Spieth’s research examines the art world of the Napoleonic age. His talk emphasized Lebrun’s role as art dealer to the Old Regime’s aristocratic elite, and described how a strategic alliance with Revolutionary painter and Jacobin politician Jacques-Louis David assured Lebrun’s survival and endowed the Louvre with its very first acquisition budget. Through this lens, Spieth discussed the birth of the Louvre Museum.

“This is a well-deserved international recognition of Professor Spieth’s innovative scholarship and a great honor for LSU and the College of Art & Design,” said Alkis Tsolakis, Dean of the College of Art & Design, who attended the talk. “We are proud to have such colleagues!”

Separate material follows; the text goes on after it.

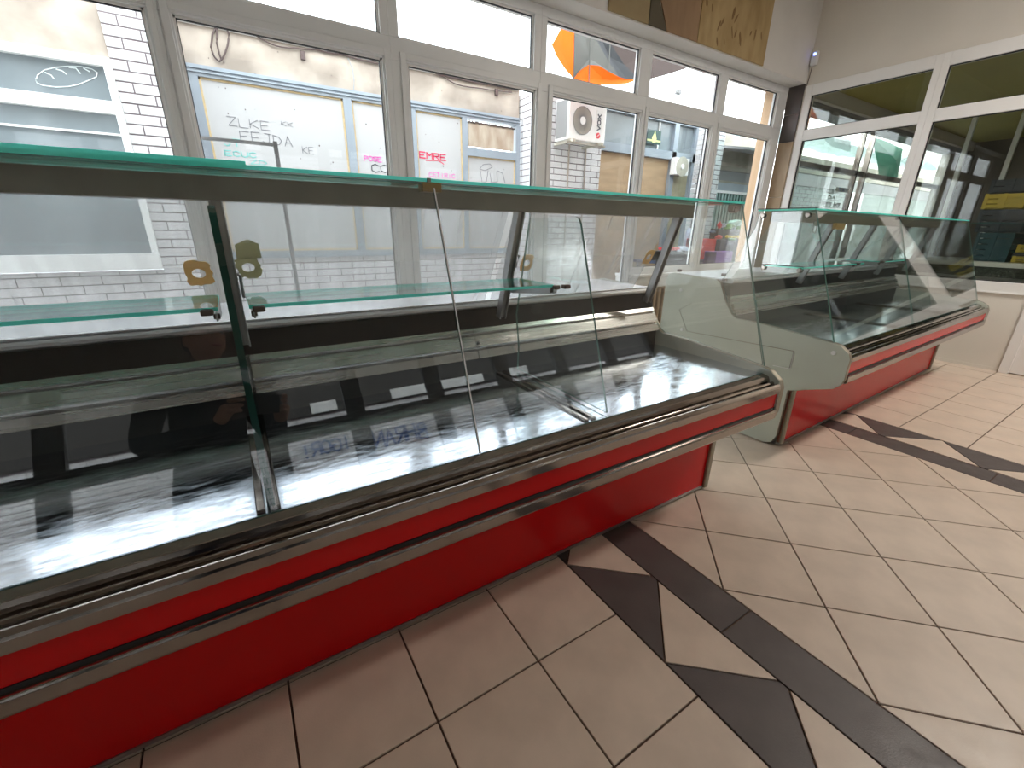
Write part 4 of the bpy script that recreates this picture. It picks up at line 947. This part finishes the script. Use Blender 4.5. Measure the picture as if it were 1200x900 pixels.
for i, (px, py, mk, nm, lb) in enumerate(((836, 272, 'bluepl', 'cabbage', 'dark blue-green bundle beside the red bag'), (858, 265, 'leaf', 'lettuce', 'leafy lettuce heap under the pale green bag'), (866, 267, 'leaf', 'lettuce', 'leafy lettuce heap nearest the tan column'),
        (842, 278, 'redpl', 'pepper', 'red peppers heaped by the mullion'), (848, 283, 'bluepl', 'aubergine', 'dark aubergines in the front crate'), (858, 281, 'leaf', 'cucumber', 'green cucumbers in the front crate'), (868, 281, 'bluepl', 'aubergine', 'dark aubergines at the right end of the front crate'))):
    blob(nm, lb, 'vegetables', px, py, YS+(.2 if py > 275 else .44), .06, mk, (1.5, .7, .55), 40+i, 2)
for i in range(4): blob('yellow_fruit', 'yellow fruit on the dark upper crate of the market stall', 'fruit', 852+i*4.2, 277.5, YS+.12, .035, 'banana', (1.3, .8, .8), 20+i, 1, 'yellow fruit on the crates')
a = onY(838, 302, YS-.28); tag(MB().box((a.x, YS-.30, a.z), (a.x+.14, YS-.26, a.z+.09)).build('carton', MT['kraft'], bevel=.003), 'small beige carton leaning on the purple crate', 'carton')

bn = empty('market_bench', (6.9, YS-.2, 0), label='low dark bench in front of the market table carrying two crates', cat='bench')
MB().box((6.0, YS-.38, .53), (7.9, YS-.07, .56)).build('seat_board', MT['dkgrey'], bn, M=off(bn))
for x in (6.05, 7.8):
    for y in (YS-.36, YS-.13): MB().box((x, y, -.08), (x+.05, y+.04, .53)).build('leg', MT['dkgrey'], bn, M=off(bn))
# alley handrail seen above the counter top
hr = empty('handrail', (0.3, 3.6, 1.5), label='short grey metal handrail outside behind the counter top', cat='railing'); HM = off(hr)
a, b = onY(221, 167, 3.75), onY(322, 174, 3.75)
MB().box((a.x, 3.74, b.z+.012), (b.x, 3.76, b.z+.032)).build('rail', MT['alu'], hr, M=HM)
p = onY(322, 166, 3.75); MB().box((p.x-.013, 3.735, -.08), (p.x+.013, 3.765, p.z)).build('post', MT['dkgrey'], hr, M=HM)
MB().box((a.x, 3.735, -.08), (a.x+.026, 3.765, p.z)).build('post', MT['dkgrey'], hr, M=HM)

# ---------------------------------------------------------------- neighbouring room behind the right wall
box('ceiling_neighbour', (XR+.12, YR, 2.78), (12.2, YB+.02, 2.9), MT['olive'], kind='structure')
box('trim_5', (XR+.12, YB, 2.64), (12.0, YW+.12, 2.80), MT['plaster'], kind='structure')
box('trim_6', (XR+.12, YW-.12, 2.56), (12.0, YW+.1, 2.66), MT['dkgrey'], kind='structure')
box('wall_far', (12.0, YR, -.1), (12.2, YW+.2, 2.9), MT['bluewall'], kind='structure')
box('wall_neighbour_back', (XR+.12, YR-.1, -.1), (12.2, YR, 2.9), MT['bluewall'], kind='structure')
nw = empty('window_20', (9, YW, 0), kind='structure'); NM = off(nw)
MB().box((XR+.12, YW-.0, 1.975), (11.5, YW+.06, 2.04)).build('dark_transom', MT['dkgrey'], nw, M=NM)
for x in (7.95, 8.25): MB().box((x, YW-.02, .8), (x+.035, YW+.05, 2.58)).build('metal_mullion', MT['chrome'], nw, M=NM)
MB().box((11.45, YW-.03, .8), (11.9, YW+.1, 2.6)).build('side_jamb', MT['plaster'], nw, M=NM)
for a, b in ((XR+.13, 7.95), (8.285, 11.45)): MB().box((a, YW+.02, .8), (b, YW+.026, 2.56)).build('pane', MT['glass'], nw, M=NM)
for t_, px, py, px2, hp in (('KOLEKTA', 969, 226, 981, 5), ('DA', 970, 233, 978, 4), ('SPORTS SHOP', 961, 241, 984, 5)):
    write(t_, px, py, px2, hp, YW+.012, 'chalk', 'window_lettering', .012, nw, .2)
a, b = onY(980, 219, YW+.01), onY(993, 226, YW+.01)
MB().box((a.x, YW+.008, b.z), (b.x, YW+.012, a.z)).build('window_sticker', MT['chalk'], nw, M=NM)
write('TO RTI', 982, 224, 992, 4, YW+.006, 'ink_blue', 'window_lettering', .008, nw, .2)
# ledge with crates behind the glass
lg = empty('white_ledge', (6.3, .6, 0), label='white ledge with dark stone face behind the right side window', cat='ledge'); LG = off(lg)
MB().box((5.93, -.3, .90), (6.9, 1.75, .94)).build('ledge_top', MT['pvc_white'], lg, bevel=.004, M=LG)
MB().box((5.95, -.3, .81), (6.88, 1.73, .90)).build('stone_front', MT['granite'], lg, M=LG)
MB().box((6.0, -.28, .0), (6.85, 1.70, .81)).build('base', MT['pvc_white'], lg, M=LG)
def ncrate(label, y0, y1, z0, z1, mk, x0=6.10, dx=.4):
    r = empty('plastic_crate', (x0, (y0+y1)/2, z0), label=label, cat='crate'); M = off(r); t = .012
    MB().box((x0, y0, z0), (x0+dx, y1, z0+t)).build('bottom', MT[mk], r, M=M)
    n = max(2, round((z1-z0)/.05)); h_ = (z1-z0)/n
    for k in range(n):
        c, d = z0+k*h_+.003, z0+(k+1)*h_-.004
        MB().box((x0, y0, c), (x0+t, y1, d)).box((x0+dx-t, y0, c), (x0+dx, y1, d)).box((x0, y0, c), (x0+dx, y0+t, d)).box((x0, y1-t, c), (x0+dx, y1, d)).build('slat_ring', MT[mk], r, M=M)
    for yy in (y0, (y0+y1)/2-.012, y1-.025): MB().box((x0-.006, yy, z0), (x0+t, yy+.025, z1)).build('corner_rib', MT[mk], r, M=M)
    return r
ncrate('dark teal plastic bin on the ledge behind the right window', 1.08, 1.33, .942, 1.20, 'tealplastic')
ncrate('bright yellow crate on the ledge, lowest of the yellow ones at right', .86, 1.045, .942, 1.0, 'yellow')
ncrate('dark navy crate between two bright yellow crates', .86, 1.05, 1.002, 1.03, 'navy')
ncrate('bright yellow slatted crate beside the teal bin', .84, 1.04, 1.032, 1.10, 'yellow')
ncrate('black crate stacked on the teal bin', 1.06, 1.36, 1.203, 1.30, 'navy')
ncrate('dark grey crate below the ochre crate in the stack', 1.04, 1.37, 1.303, 1.405, 'navy')
ncrate('ochre yellow crate near the top of the stack behind the glass', 1.10, 1.37, 1.408, 1.54, 'yellow')
ncrate('black crate on top of the ochre one, highest of the stack', 1.08, 1.36, 1.543, 1.66, 'navy')
for i, (y, lab) in enumerate(((2.35, 'left of two pale steel pipes on the brown wall in the next room'), (1.88, 'right of two pale steel pipes on the brown wall in the next room'))):
    tag(MB().box((8.9, y, .0), (8.95, y+.05, 2.77)).build('steel_pipe', MT['acwhite']), lab, 'pipe')

# ---------------------------------------------------------------- yard behind the photographer
yd = empty('yard_brick_wall', (1, -5, 0), label='white brick yard wall with blue graffiti, seen mirrored in the counter glass', cat='wall'); YM = off(yd)
def yard():
    mb = MB(); z = 0; r = 0
    while z < 2.6:
        x = -3.5-(.13 if r % 2 else 0)
        while x < 8: mb.box((x, -5.03, z), (x+.25, -5.0, z+.065)); x += .26
        z += .075; r += 1
    mb.build('brick', MT['brickw'], yd, kind='stuff', M=YM)
    box('mortar', (-4, -5.2, -.1), (8.5, -5.008, 2.65), MT['mortar'], yd, M=YM)
    box('upper_wall', (-6, -5.25, 2.65), (9, -4.98, 4.3), MT['shaded_wall'], yd, M=YM)  # coloured dark in place of shade
    for a, b in ((.62, .99), (1.86, 2.55), (2.75, 3.6), (3.9, 4.6)): box('bright_panel', (a, -4.985, 2.66), (b, -4.97, 2.83), MT['acwhite'], yd, M=YM)  # white panels standing in for bright patches of sky
    letters('BHRAN', (2.26, -4.998, 1.90), (-1, 0, 0), (0, 0, 1), (0, 1, 0), .145, .27, .22, .03).build('graffiti', MT['ink_blue'], yd, M=YM)
    letters('IGOR!', (1.06, -4.998, 2.02), (-1, 0, 0), (0, 0, 1), (0, 1, 0), .115, .20, .25, .028).build('graffiti', MT['ink_blue'], yd, M=YM)
yard()


# ---------------------------------------------------------------- the photographer, mirrored in the counter glass
CM = cam.matrix_world.copy()
fh = Vector((math.sin(YAW), math.cos(YAW), 0)); rh = Vector((math.cos(YAW), -math.sin(YAW), 0))
BO = -.40*fh
def W(x, y, z): return BO + rh*x + fh*y + Vector((0, 0, z))
def Cm(x, y, z): return CM @ Vector((x, y, z))
def skin(name, pts, edges_, mats, pick, parent, root=0, sub=2):
    me = bpy.data.meshes.new('tmp'); me.from_pydata([tuple(p) for p, r_ in pts], edges_, []); o = bpy.data.objects.new('tmp', me); col.objects.link(o)
    m1 = o.modifiers.new('skin', 'SKIN'); m1.use_smooth_shade = True
    for i, (p, r_) in enumerate(pts):
        v = me.skin_vertices[0].data[i]; v.radius = (r_, r_) if not isinstance(r_, tuple) else r_; v.use_root = (i == root)
    m2 = o.modifiers.new('sub', 'SUBSURF'); m2.levels = sub; m2.render_levels = sub
    dg = bpy.context.evaluated_depsgraph_get(); dg.update(); nm = bpy.data.meshes.new_from_object(o.evaluated_get(dg)); bpy.data.objects.remove(o)
    nm.materials.clear()
    for q in mats: nm.materials.append(q)
    for p in nm.polygons: p.use_smooth = True; p.material_index = pick(p.center)
    nm.name = name; n = bpy.data.objects.new(name, nm); col.objects.link(n); n.parent = parent; n.matrix_parent_inverse = Matrix.Translation(-Vector(parent.location)); return n
ph_root = empty('person', tuple(BO), label='person in black jacket and dark jeans holding a phone, mirrored in the counter glass', cat='person')
wr_, wl_ = Cm(.125, -.075, .075), Cm(-.125, -.075, .075)
P_ = [(W(0, 0, .96), (.155, .115)), (W(0, -.01, 1.10), (.145, .105)), (W(0, 0, 1.28), (.165, .115)), (W(0, .01, 1.43), (.10, .075)), (W(0, .03, 1.50), .055),
      (W(.185, -.005, 1.40), .066), (W(.27, .03, 1.13), .05), (wr_, .032), (W(-.185, -.005, 1.40), .066), (W(-.27, .03, 1.13), .05), (wl_, .032),
      (W(.095, 0, .88), .098), (W(.115, .03, .49), .062), (W(.12, -.02, .10), .044), (W(-.095, 0, .88), .098), (W(-.115, .03, .49), .062), (W(-.12, -.02, .10), .044)]
E_ = [(0,1),(1,2),(2,3),(3,4),(3,5),(5,6),(6,7),(3,8),(8,9),(9,10),(0,11),(11,12),(12,13),(0,14),(14,15),(15,16)]
skin('body', P_, E_, [MT['jeans'], MT['jacket'], MT['skin']], lambda c: 0 if c.z < .93 else (2 if c.z > 1.475 else 1), ph_root)
for s_ in (1, -1):
    skin('shoe', [(W(s_*.12, -.05, .055), .048), (W(s_*.125, .06, .045), .045), (W(s_*.13, .17, .032), .034)], [(0,1),(1,2)], [MT['shoe']], lambda c: 0, ph_root)
    pts = [((wr_ if s_ > 0 else wl_), .026), (Cm(s_*.112, -.03, .045), (.036, .016)), (Cm(s_*.105, .0, .032), (.038, .014))]; ed = [(0,1),(1,2)]
    skin('hand', pts, ed, [MT['skin']], lambda c: 0, ph_root)
    for j, (y, L_) in enumerate(((.030, .9), (.010, 1.0), (-.011, .96), (-.031, .8))):
        skin('finger', [(Cm(s_*.112, y, .035), .0098), (Cm(s_*.108, y+.002, .008), .0095), (Cm(s_*(.108-.020*L_), y+.004, -.010), .0085), (Cm(s_*(.108-.036*L_), y+.004, -.010), .0072)], [(0,1),(1,2),(2,3)], [MT['skin']], lambda c: 0, ph_root, sub=1)
    skin('thumb', [(Cm(s_*.118, -.045, .052), .013), (Cm(s_*.098, -.030, .034), .0115), (Cm(s_*.070, -.012, .026), .0095)], [(0,1),(1,2)], [MT['skin']], lambda c: 0, ph_root, sub=1)
def ball(name, c, sc, mk, fn=None, sub=4):
    bm = bmesh.new(); bmesh.ops.create_icosphere(bm, subdivisions=sub, radius=1)
    for v in list(bm.verts):
        q = v.co.copy()
        if fn: q = fn(q)
        if q is None: continue
        v.co = W(c[0]+q.x*sc[0], c[1]+q.y*sc[1], c[2]+q.z*sc[2])-ph_root.location
    for f in bm.faces: f.smooth = True
    me = bpy.data.meshes.new(name); bm.to_mesh(me); bm.free(); me.materials.append(MT[mk]); o = bpy.data.objects.new(name, me); col.objects.link(o); o.parent = ph_root; return o
def headf(q):
    q = q.copy()
    if q.z < 0: q.x *= 1-.28*(-q.z)**1.3; q.y = q.y*(1-.12*-q.z)+.10*(-q.z)
    d = math.exp(-((q.x/.16)**2+((q.z+.12)/.22)**2))
    if q.y > .5: q.y += .17*d
    for sx in (-.36, .36):
        if q.y > .4: q.y -= .09*math.exp(-(((q.x-sx)/.2)**2+((q.z-.06)/.13)**2))
    if q.y > .5: q.y += .05*math.exp(-((q.x/.28)**2+((q.z+.52)/.1)**2))
    return q
HC = (0, .075, 1.625)
ball('head', HC, (.076, .096, .118), 'skin', headf)
def hairf(q):
    q = q.copy()
    if q.z < .35 and q.y > -.05: q *= .90
    elif q.z < -.35: q *= .90
    return q*1.0
ball('hair', (HC[0], HC[1]-.006, HC[2]+.012), (.083, .100, .120), 'hair', hairf)
for s_ in (1, -1):
    ball('eye', (s_*.028, HC[1]+.083, HC[2]+.006), (.011, .008, .007), 'eye', sub=2); ball('pupil', (s_*.028, HC[1]+.0905, HC[2]+.005), (.0045, .002, .0045), 'hair', sub=2)
    ball('ear', (s_*.078, HC[1]-.005, HC[2]-.008), (.010, .018, .030), 'skin', sub=2)
ball('mouth', (0, HC[1]+.089, HC[2]-.062), (.024, .008, .007), 'lip', sub=2)
phone = tag(MB().add([tuple(Cm(x, y, z)) for x, y, z in [(-.078,-.038,.004),(.078,-.038,.004),(.078,.038,.004),(-.078,.038,.004),(-.078,-.038,.013),(.078,-.038,.013),(.078,.038,.013),(-.078,.038,.013)]],
    [(0,3,2,1),(4,5,6,7),(0,1,5,4),(1,2,6,5),(2,3,7,6),(3,0,4,7)]).build('phone', MT['black'], bevel=.003), 'black phone held sideways in both hands of the mirrored person', 'phone')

darius speith revolutionary paris

The lecture was sponsored by the Amis du Louvre, the Friends’ Group of the Louvre Museum. The presentation was by a panel discussion with Louvre conservator Blaise Ducos, whose 2017 blockbuster exhibition Vermeer and the Masters of Genre Painting traveled to the National Gallery of Ireland, Dublin, and the National Gallery of Art, Washington, D.C.; and Ger Luijten, Director of the Fondation Custodia, which preserves the collections, heritage and memory of Paris-based Dutch art dealer Frits Lugt. Luijten served formerly as curator of the print cabinet at the Rijksmuseum, Amsterdam. The research and publication of Spieth’s book was supported through grants by the National Endowment for the Humanities and the Fundation Custodia.

Spieth gave a book signing of his recent release Revolutionary Paris and the Market for Netherlandish Art, which is prefaced by Marc Fumaroli, a leading member of the French Academy. Learn more about the book.

In June 20, 2018 Spieth presented a talk at the Kestner Museum in Hanover, Germany, in tandem with the exhibition O Isis und Osiris on Ancient Egyptians and Freemasonry. Spieth contributed to the museum’s exhibition catalog.

Spieth is currently also editing the Grove Guide to Art Markets (Oxford University Press), anticipated to be published by the fall of 2018.